Some of these managers are certain the best bang for their money is to stop spending it on search engine support and start spending it on workarounds; like trapping for brand and product names and running hard-coded queries or highly limited searches instead of letting the search engine do its thing.

The more I struggle with these discussions, the more it hits me that we are getting sucked down a dead-end. If these brands and products are so central to the business and the site's identity, why should we be spending time and energy on the idea that our customers would be typing these brand names into a search box?

If these brands are so central to the business, why should any customer have to search for them? They should be front and center on the home page and every page. There should be "Famous Brands" and "Featured Products" links and lists and icons everywhere you look. All of these hot-button items should be one click away ... not something that customers will have to manually spell out and then hit "Go".

If we haven't put those features and shortcuts in place, (but we mostly have, as well as effective facet filtering *), then all of our time and energy should be on fixing that deficiency. Not fiddling with the search engine.

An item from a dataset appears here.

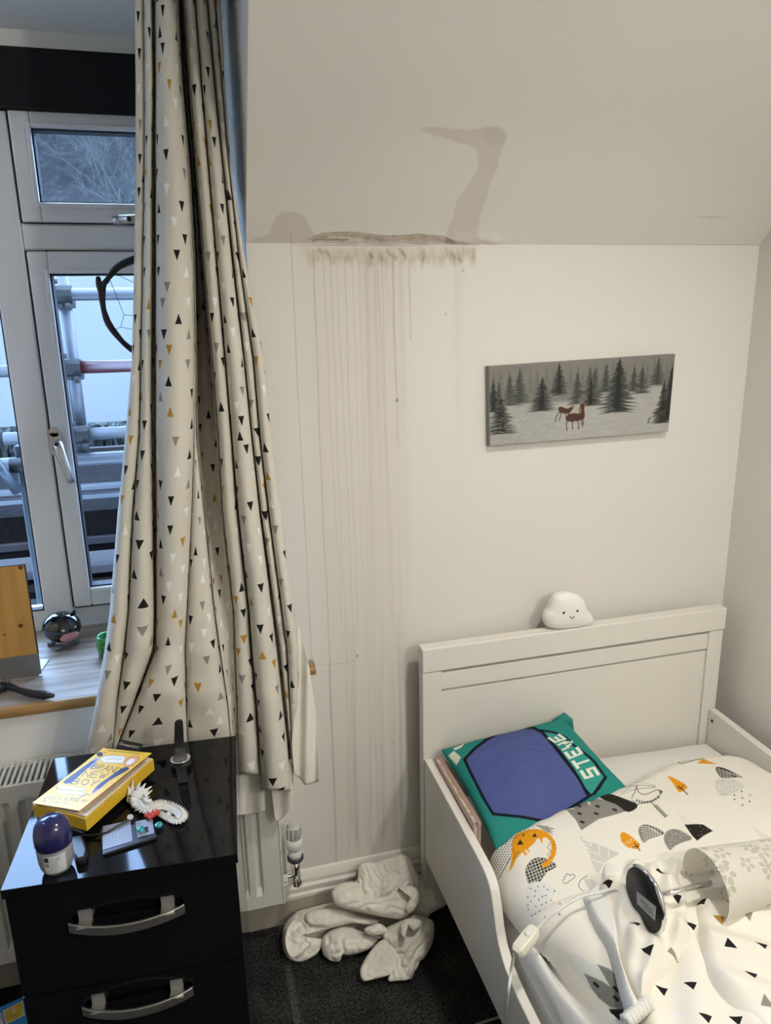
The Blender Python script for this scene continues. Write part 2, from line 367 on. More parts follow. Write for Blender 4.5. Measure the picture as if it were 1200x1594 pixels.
run(637, 400, 639, 530, 2.0, .55, wob=.4, fade=(.6, 1)); run(637, 400, 637, 470, 1.1, .5)
for i in range(22):       # faint lower washes
    x = 535+rs.random()*90; y0 = 900+rs.random()*160; run(x, y0, x+3+rs.random()*8, 1340-rs.random()*50, 2+rs.random()*4, .16+.12*rs.random(), soft=.007, fade=(.3, 1))
for i in range(14):
    x = 655+rs.random()*70; run(x, 400, x-rs.random()*8, 560+rs.random()*400, 3, .07, soft=.008, fade=(1, .1))
for i in range(16):
    x = 545+rs.random()*80; run(x, 405, x+14, 700+rs.random()*300, 3+3*rs.random(), .14, soft=.008, fade=(1, .4))
# dirty blotches just under the joint
for i in range(170):
    x = 478+rs.random()**.8*262; y = 386+rs.random()*20; q = wxz(x, y)
    pt.line([q, (q[0]+rs.uniform(-.0008, .0008), q[1]-.004-rs.random()*.014)], rs.uniform(.003, .009), (.66, .60, .52), rs.uniform(.08, .36), .010, mul=True)
for x, y in [(497, 388), (507, 391), (603, 391), (612, 397), (627, 394), (704, 395), (713, 402), (622, 388), (575, 394)]:
    q = wxz(x, y); pt.line([q, (q[0]+.006, q[1]-.008)], .006, (.45, .38, .30), .65, .006, mul=True)
for x, y in [(696, 398), (702, 404), (708, 409), (716, 405), (722, 396)]:
    q = wxz(x, y); pt.line([q, (q[0]-.004, q[1]+.016)], .002, (.55, .5, .42), .6, .003, mul=True)
q = wxz(600, 392); pt.poly([wxz(*p) for p in [(470, 382), (740, 382), (735, 405), (690, 402), (640, 408), (560, 402), (500, 408), (470, 400)]], (.90, .87, .82), .7, .012, mul=True)
for x, y, r in [(720, 421, .0022), (618, 623, .004), (556, 1021, .0035), (612, 1158, .002), (590, 1076, .0015), (694, 489, .002)]:
    pt.dot(*wxz(x, y), r, (.35, .32, .28), .8, .003, mul=True)
pt.line([wxz(487, 1035), wxz(520, 1034), wxz(560, 1028)], .0012, (.6, .56, .5), .6, .002, mul=True)
pt.line([wxz(454, 380), wxz(560, 382), wxz(700, 381), wxz(745, 380)], .0016, (.35, .30, .25), .8, .002, mul=True)
P = np.stack([Xg, np.zeros_like(Xg), Zg], -1)
# plaster bulge under the leak
struct(gridmesh('wall_back', P, 'plaster_print', pt.c))
struct(MB().box(XC+.02, XR+.08, .002, .06, 0, ZJ+.08).build('wall_back_core', 'plaster'))

# ---- sloping ceiling with the damp patches; coordinate t runs up the slope
LS = math.hypot(YS, CZ-ZJ); dy, dz = YS/LS, (CZ-ZJ)/LS; nrm = Vector((0, dz, -dy))
def sxt(px, py):
    d = ray(px, py); p0 = Vector((0, 0, ZJ)); k = (p0-CAM).dot(nrm)/d.dot(nrm); p = CAM+d*k; return (p.x, (p.z-ZJ)/dz)
xs = dense(XC, .17, 1.0, XR, .002); ts = dense(0, 0, .42, LS, .002)
Xg, Tg = np.meshgrid(xs, ts); pt = Paint(Xg, Tg, WALL, aa=.003); pt.c *= (1+.015*fbm(Xg, Tg, 6, 9))[..., None]
DAMP = (.87, .835, .83)
def blob(pts, col=DAMP, al=1, soft=.004, n=6):
    P_ = crom([sxt(*q) for q in pts], n, True); P_ = [(x+.0022*noise.noise((x*90, y*90, 0)), y+.0022*noise.noise((x*90, y*90, 5))) for x, y in P_]; pt.poly(P_, col, al, soft, mul=True)
blob([(655, 203), (668, 197), (700, 200), (735, 201), (756, 198), (775, 197), (787, 207), (786, 222), (780, 236), (774, 262), (764, 284), (757, 310), (749, 330), (745, 352), (744, 368), (762, 374), (774, 382), (722, 383), (694, 382), (697, 356), (703, 345), (708, 322), (713, 308), (728, 290), (738, 272), (744, 254), (738, 230), (712, 222), (684, 213)])
blob([(758, 199), (786, 206), (784, 222), (765, 226), (752, 212)], (.93, .92, .92), .8, .008)
blob([(386, 378), (398, 370), (418, 364), (424, 350), (432, 335), (448, 330), (466, 332), (478, 343), (486, 360), (500, 366), (540, 363), (590, 367), (625, 369), (660, 366), (700, 370), (712, 384), (384, 384)], (.86, .82, .80))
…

Let the search engine do its thing and return lots of branded parts and compatible parts for brands. Parts are hard to find; parts require searching. Parts are where you make your margin. ("Give away the razor; make a bundle on the blades.") Let's not take a chance on breaking that before the real users have had a chance to make their habits known.

* You can generally filter a result set in the 1,000's down to less than 50 items, usually under 25, in about two or three screens.